A year of so ago, while leafing through an old city directory, we came across the name Hackenbehmer.  The owner of the name was a tailor living at 26 Market Street,  We have known the family which lives at that address for over sixty years but they did not spell the name like that.  It was spelled “Hockenbeamer”.

 
Paul, the youngest son of Frederick Hockenbeamer, Sr., who has just passed away, was at that time a neighbor of the writer and a very good friend.  The next time we saw him we spoke of the change of the spelling of the name.  He laughed and said “well, I don’t know what my name is”.

 
He then told of a trip he had made to his father’s old town in Germany.  We have forgotten the name of that town or its location but Mrs.

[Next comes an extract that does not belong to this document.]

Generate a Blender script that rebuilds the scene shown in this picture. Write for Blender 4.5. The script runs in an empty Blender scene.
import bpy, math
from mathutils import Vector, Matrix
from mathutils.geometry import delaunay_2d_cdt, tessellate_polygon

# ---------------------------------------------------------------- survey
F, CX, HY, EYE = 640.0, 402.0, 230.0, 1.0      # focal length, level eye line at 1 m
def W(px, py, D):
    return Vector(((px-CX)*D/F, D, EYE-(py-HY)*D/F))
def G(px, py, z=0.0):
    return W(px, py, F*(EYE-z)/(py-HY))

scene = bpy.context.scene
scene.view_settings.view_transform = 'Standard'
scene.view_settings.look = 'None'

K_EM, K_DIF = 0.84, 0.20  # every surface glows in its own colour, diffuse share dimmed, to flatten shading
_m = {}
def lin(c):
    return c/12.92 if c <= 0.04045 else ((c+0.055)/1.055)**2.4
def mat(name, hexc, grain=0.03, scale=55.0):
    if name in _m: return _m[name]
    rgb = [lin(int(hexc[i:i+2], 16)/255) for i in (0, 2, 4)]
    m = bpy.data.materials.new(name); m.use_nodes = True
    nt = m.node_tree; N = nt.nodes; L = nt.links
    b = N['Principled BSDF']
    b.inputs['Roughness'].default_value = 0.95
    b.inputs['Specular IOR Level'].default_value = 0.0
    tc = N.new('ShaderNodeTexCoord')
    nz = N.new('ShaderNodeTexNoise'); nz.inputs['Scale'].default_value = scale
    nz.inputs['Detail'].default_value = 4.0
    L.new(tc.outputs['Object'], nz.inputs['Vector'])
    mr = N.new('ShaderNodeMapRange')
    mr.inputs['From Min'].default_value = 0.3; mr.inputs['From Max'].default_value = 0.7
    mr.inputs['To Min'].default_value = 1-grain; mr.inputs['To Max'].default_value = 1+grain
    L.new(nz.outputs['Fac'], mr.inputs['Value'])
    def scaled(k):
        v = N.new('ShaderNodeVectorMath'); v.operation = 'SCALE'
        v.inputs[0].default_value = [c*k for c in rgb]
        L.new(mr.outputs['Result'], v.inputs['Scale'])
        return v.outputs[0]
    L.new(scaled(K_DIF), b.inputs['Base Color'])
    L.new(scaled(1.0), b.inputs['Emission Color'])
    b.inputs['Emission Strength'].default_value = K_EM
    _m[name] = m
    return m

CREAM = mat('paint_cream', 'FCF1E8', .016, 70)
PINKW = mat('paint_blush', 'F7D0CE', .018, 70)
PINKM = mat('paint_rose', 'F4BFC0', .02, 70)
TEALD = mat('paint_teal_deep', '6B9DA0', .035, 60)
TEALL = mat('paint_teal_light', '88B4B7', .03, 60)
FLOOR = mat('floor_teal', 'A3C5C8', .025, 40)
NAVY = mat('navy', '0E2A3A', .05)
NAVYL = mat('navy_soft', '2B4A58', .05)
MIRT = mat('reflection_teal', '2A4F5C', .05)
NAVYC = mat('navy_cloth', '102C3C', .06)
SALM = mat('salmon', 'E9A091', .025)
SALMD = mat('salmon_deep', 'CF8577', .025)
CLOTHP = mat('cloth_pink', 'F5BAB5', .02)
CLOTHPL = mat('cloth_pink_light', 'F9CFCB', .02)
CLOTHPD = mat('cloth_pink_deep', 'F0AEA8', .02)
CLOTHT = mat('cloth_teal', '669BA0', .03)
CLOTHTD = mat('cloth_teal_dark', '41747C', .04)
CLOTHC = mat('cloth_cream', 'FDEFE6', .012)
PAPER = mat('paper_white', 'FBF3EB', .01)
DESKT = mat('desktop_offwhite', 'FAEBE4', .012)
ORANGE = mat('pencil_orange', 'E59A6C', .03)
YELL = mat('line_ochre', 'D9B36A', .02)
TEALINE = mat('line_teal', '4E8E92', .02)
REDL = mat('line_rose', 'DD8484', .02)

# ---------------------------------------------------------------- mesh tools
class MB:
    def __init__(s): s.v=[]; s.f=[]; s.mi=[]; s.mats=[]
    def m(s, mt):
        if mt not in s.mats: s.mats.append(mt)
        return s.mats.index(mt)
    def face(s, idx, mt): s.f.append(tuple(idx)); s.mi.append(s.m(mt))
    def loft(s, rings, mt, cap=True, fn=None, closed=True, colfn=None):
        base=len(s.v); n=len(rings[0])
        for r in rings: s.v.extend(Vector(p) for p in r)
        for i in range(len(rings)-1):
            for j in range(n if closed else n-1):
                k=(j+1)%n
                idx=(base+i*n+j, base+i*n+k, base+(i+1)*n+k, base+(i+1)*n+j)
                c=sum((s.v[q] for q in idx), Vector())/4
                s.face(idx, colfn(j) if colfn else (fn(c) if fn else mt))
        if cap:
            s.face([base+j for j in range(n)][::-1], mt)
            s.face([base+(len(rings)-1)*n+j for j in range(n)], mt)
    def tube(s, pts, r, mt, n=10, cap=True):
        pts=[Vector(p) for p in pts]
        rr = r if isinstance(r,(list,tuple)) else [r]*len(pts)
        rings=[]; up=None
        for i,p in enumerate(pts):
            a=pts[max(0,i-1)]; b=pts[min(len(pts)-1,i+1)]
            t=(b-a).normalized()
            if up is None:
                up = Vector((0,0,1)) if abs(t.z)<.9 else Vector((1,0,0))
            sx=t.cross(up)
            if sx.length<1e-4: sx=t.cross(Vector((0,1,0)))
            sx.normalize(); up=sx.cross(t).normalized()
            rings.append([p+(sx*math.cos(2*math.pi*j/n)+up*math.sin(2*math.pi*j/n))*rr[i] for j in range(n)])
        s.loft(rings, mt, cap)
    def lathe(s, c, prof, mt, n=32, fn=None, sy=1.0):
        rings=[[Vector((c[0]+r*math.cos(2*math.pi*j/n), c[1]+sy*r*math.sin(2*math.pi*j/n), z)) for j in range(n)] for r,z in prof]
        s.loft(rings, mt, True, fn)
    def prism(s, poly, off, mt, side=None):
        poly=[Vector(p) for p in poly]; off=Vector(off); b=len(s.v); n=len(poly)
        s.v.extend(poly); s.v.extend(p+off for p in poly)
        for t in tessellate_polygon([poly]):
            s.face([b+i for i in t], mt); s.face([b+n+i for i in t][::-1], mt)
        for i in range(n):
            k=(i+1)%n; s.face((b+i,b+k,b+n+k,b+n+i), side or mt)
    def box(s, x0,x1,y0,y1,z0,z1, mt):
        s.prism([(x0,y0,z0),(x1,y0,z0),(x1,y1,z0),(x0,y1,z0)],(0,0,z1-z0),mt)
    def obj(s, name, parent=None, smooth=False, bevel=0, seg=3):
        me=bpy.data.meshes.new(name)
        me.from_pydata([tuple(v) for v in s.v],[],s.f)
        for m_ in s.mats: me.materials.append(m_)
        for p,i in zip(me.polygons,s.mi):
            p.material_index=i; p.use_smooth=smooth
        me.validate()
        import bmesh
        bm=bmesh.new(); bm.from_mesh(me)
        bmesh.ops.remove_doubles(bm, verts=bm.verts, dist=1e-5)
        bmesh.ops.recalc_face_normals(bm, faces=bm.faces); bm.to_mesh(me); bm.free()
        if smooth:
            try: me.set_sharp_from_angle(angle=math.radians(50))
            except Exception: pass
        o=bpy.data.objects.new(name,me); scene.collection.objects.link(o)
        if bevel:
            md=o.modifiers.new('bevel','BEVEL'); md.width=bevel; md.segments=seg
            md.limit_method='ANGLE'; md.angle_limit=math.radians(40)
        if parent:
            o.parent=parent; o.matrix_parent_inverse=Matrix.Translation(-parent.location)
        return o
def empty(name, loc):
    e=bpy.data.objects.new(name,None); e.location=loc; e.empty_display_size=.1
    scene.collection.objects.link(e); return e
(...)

Merle Hockenbeamer tells us she believes it was not far from Dantzig, the Baltic seaport.

 
Paul was not able to find any trace of the family in the old town and had to leave without being able to satisfy his curiosity regarding his ancestry. 

 
Searching through old directories reveals eight distinct spellings of the name, beginning with the 1874 directory, when the name first appears:

Hockenbahrmer

Haukenbehrmer

Hackenbehrmer

Hakenbehrmer

Hackenbeamer

Hockenbemer

Hockinbeamer

Hockenbeamer

 
We understand that the present spelling was adopted when Gus, the oldest son, started high school.  He insisted that his father take court action to have the present form legalized.

 
It is not known just when the elder Hockenbeamer came to America except that it seems to have been about the time of a revolution in the fatherland.  Such a revolution of major importance occurred in 1848, at which time many thousands of Germans emigrated to America.  Mr. Hockenbeamer passed away about the year 1900, aged 80 or more, which would fix the year of his birth in the second decade of the last century, about 1815-1820.  He therefore would have been about thirty years old at the time of the revolution and of mass migration to the new land across the sea.

 
Neither does anyone know when he came to Logansport.  It is known, though, that he bought the lot on the north side of Market between First and Eel River and built the double house that was just razed this last summer to make way for another filling station.  The east side of the old house was occupied by some of the family from the time of its erection until its sale this year to the oil company.

 
The west side of the house was occupied by one tenant for 26 years which is a pretty good indication of the kind of citizen the Hockenbeamers were.  When they remodeled the house, the tenant, Herbert A. Brown, vacated while the alterations were in progress, then moved back in, remaining until he removed his family to New York early in the present century.

 
Five children were born to the Hockenbeamers:  a daughter, Lydia, who died quite young; Gus, who began his business career in the local office of the Pennsylvania Railroad and later, after his marriage to Ethel Pryor, going to the Pacific coast, where he became president of the Pacific Gas and Electric Co., the largest public utility on the west coast; Fred and Ernest, twins, the former becoming a Pennsylvania Railroad locomotive engineer, living in the home until his passing a few years ago; and Ernest, going to Arizona where he became a clothing merchant up to the time of his death in 1913; and Paul, who has just left us, a banker all his active life.